__Short problem__: Give back the full material, exactly as it reads.
## START
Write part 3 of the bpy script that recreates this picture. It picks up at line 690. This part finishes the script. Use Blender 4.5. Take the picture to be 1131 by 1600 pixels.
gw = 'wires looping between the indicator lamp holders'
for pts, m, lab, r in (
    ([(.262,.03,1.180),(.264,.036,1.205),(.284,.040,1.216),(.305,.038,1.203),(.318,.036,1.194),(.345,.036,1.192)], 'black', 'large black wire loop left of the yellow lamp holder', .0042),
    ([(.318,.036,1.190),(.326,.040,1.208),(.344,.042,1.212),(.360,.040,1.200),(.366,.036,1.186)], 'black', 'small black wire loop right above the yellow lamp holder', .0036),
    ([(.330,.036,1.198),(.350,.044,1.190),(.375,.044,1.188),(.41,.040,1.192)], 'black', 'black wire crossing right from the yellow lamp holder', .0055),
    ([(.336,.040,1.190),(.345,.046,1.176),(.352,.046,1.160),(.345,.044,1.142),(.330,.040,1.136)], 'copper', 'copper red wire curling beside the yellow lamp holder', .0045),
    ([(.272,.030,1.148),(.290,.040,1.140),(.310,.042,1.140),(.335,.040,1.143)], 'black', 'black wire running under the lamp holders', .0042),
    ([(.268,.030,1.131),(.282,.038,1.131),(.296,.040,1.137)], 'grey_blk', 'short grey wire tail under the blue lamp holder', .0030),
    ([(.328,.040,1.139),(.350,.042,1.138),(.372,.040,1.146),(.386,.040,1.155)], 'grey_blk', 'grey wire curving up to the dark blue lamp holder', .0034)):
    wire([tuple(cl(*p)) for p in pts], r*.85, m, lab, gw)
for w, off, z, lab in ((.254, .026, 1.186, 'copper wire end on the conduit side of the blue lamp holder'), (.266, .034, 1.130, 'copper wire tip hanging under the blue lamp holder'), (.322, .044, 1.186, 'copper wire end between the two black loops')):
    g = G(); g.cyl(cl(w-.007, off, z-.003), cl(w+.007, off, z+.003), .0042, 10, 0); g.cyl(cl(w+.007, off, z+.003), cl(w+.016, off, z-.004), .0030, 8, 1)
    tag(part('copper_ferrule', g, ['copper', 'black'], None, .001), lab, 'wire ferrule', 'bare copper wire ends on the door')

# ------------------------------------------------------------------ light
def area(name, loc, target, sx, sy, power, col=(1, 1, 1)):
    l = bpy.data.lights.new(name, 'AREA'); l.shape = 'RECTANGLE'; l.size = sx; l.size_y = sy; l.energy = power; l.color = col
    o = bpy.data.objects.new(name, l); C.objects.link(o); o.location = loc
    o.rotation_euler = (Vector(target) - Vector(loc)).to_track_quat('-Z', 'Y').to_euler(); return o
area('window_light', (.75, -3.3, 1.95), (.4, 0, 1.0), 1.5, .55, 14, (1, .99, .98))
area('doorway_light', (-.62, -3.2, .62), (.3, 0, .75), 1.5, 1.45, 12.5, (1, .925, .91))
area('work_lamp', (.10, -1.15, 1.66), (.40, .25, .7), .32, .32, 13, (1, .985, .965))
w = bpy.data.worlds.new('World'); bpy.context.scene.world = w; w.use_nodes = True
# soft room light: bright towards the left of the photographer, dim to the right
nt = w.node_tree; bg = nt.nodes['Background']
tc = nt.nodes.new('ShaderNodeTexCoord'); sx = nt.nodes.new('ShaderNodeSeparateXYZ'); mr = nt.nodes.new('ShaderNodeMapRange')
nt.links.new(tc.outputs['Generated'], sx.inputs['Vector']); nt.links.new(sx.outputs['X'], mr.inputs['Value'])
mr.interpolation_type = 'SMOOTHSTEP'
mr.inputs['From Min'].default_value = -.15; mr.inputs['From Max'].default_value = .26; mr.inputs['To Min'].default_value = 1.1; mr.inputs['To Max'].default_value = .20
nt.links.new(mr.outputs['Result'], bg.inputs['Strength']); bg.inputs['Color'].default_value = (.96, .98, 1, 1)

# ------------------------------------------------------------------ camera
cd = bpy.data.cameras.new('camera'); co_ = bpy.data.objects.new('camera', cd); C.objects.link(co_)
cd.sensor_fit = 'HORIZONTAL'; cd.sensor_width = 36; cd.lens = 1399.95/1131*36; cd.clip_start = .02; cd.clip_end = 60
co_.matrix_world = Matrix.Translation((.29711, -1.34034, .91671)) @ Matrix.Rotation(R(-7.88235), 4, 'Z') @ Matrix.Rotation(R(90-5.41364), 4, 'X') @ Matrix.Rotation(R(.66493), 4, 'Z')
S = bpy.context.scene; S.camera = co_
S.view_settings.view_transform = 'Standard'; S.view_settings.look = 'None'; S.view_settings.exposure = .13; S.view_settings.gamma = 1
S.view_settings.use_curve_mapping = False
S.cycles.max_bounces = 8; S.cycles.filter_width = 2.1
## END
__Full response__:
Write part 3 of the bpy script that recreates this picture. It picks up at line 690. This part finishes the script. Use Blender 4.5. Take the picture to be 1131 by 1600 pixels.
gw = 'wires looping between the indicator lamp holders'
for pts, m, lab, r in (
    ([(.262,.03,1.180),(.264,.036,1.205),(.284,.040,1.216),(.305,.038,1.203),(.318,.036,1.194),(.345,.036,1.192)], 'black', 'large black wire loop left of the yellow lamp holder', .0042),
    ([(.318,.036,1.190),(.326,.040,1.208),(.344,.042,1.212),(.360,.040,1.200),(.366,.036,1.186)], 'black', 'small black wire loop right above the yellow lamp holder', .0036),
    ([(.330,.036,1.198),(.350,.044,1.190),(.375,.044,1.188),(.41,.040,1.192)], 'black', 'black wire crossing right from the yellow lamp holder', .0055),
    ([(.336,.040,1.190),(.345,.046,1.176),(.352,.046,1.160),(.345,.044,1.142),(.330,.040,1.136)], 'copper', 'copper red wire curling beside the yellow lamp holder', .0045),
    ([(.272,.030,1.148),(.290,.040,1.140),(.310,.042,1.140),(.335,.040,1.143)], 'black', 'black wire running under the lamp holders', .0042),
    ([(.268,.030,1.131),(.282,.038,1.131),(.296,.040,1.137)], 'grey_blk', 'short grey wire tail under the blue lamp holder', .0030),
    ([(.328,.040,1.139),(.350,.042,1.138),(.372,.040,1.146),(.386,.040,1.155)], 'grey_blk', 'grey wire curving up to the dark blue lamp holder', .0034)):
    wire([tuple(cl(*p)) for p in pts], r*.85, m, lab, gw)
for w, off, z, lab in ((.254, .026, 1.186, 'copper wire end on the conduit side of the blue lamp holder'), (.266, .034, 1.130, 'copper wire tip hanging under the blue lamp holder'), (.322, .044, 1.186, 'copper wire end between the two black loops')):
    g = G(); g.cyl(cl(w-.007, off, z-.003), cl(w+.007, off, z+.003), .0042, 10, 0); g.cyl(cl(w+.007, off, z+.003), cl(w+.016, off, z-.004), .0030, 8, 1)
    tag(part('copper_ferrule', g, ['copper', 'black'], None, .001), lab, 'wire ferrule', 'bare copper wire ends on the door')

# ------------------------------------------------------------------ light
def area(name, loc, target, sx, sy, power, col=(1, 1, 1)):
    l = bpy.data.lights.new(name, 'AREA'); l.shape = 'RECTANGLE'; l.size = sx; l.size_y = sy; l.energy = power; l.color = col
    o = bpy.data.objects.new(name, l); C.objects.link(o); o.location = loc
    o.rotation_euler = (Vector(target) - Vector(loc)).to_track_quat('-Z', 'Y').to_euler(); return o
area('window_light', (.75, -3.3, 1.95), (.4, 0, 1.0), 1.5, .55, 14, (1, .99, .98))
area('doorway_light', (-.62, -3.2, .62), (.3, 0, .75), 1.5, 1.45, 12.5, (1, .925, .91))
area('work_lamp', (.10, -1.15, 1.66), (.40, .25, .7), .32, .32, 13, (1, .985, .965))
w = bpy.data.worlds.new('World'); bpy.context.scene.world = w; w.use_nodes = True
# soft room light: bright towards the left of the photographer, dim to the right
nt = w.node_tree; bg = nt.nodes['Background']
tc = nt.nodes.new('ShaderNodeTexCoord'); sx = nt.nodes.new('ShaderNodeSeparateXYZ'); mr = nt.nodes.new('ShaderNodeMapRange')
nt.links.new(tc.outputs['Generated'], sx.inputs['Vector']); nt.links.new(sx.outputs['X'], mr.inputs['Value'])
mr.interpolation_type = 'SMOOTHSTEP'
mr.inputs['From Min'].default_value = -.15; mr.inputs['From Max'].default_value = .26; mr.inputs['To Min'].default_value = 1.1; mr.inputs['To Max'].default_value = .20
nt.links.new(mr.outputs['Result'], bg.inputs['Strength']); bg.inputs['Color'].default_value = (.96, .98, 1, 1)

# ------------------------------------------------------------------ camera
cd = bpy.data.cameras.new('camera'); co_ = bpy.data.objects.new('camera', cd); C.objects.link(co_)
cd.sensor_fit = 'HORIZONTAL'; cd.sensor_width = 36; cd.lens = 1399.95/1131*36; cd.clip_start = .02; cd.clip_end = 60
co_.matrix_world = Matrix.Translation((.29711, -1.34034, .91671)) @ Matrix.Rotation(R(-7.88235), 4, 'Z') @ Matrix.Rotation(R(90-5.41364), 4, 'X') @ Matrix.Rotation(R(.66493), 4, 'Z')
S = bpy.context.scene; S.camera = co_
S.view_settings.view_transform = 'Standard'; S.view_settings.look = 'None'; S.view_settings.exposure = .13; S.view_settings.gamma = 1
S.view_settings.use_curve_mapping = False
S.cycles.max_bounces = 8; S.cycles.filter_width = 2.1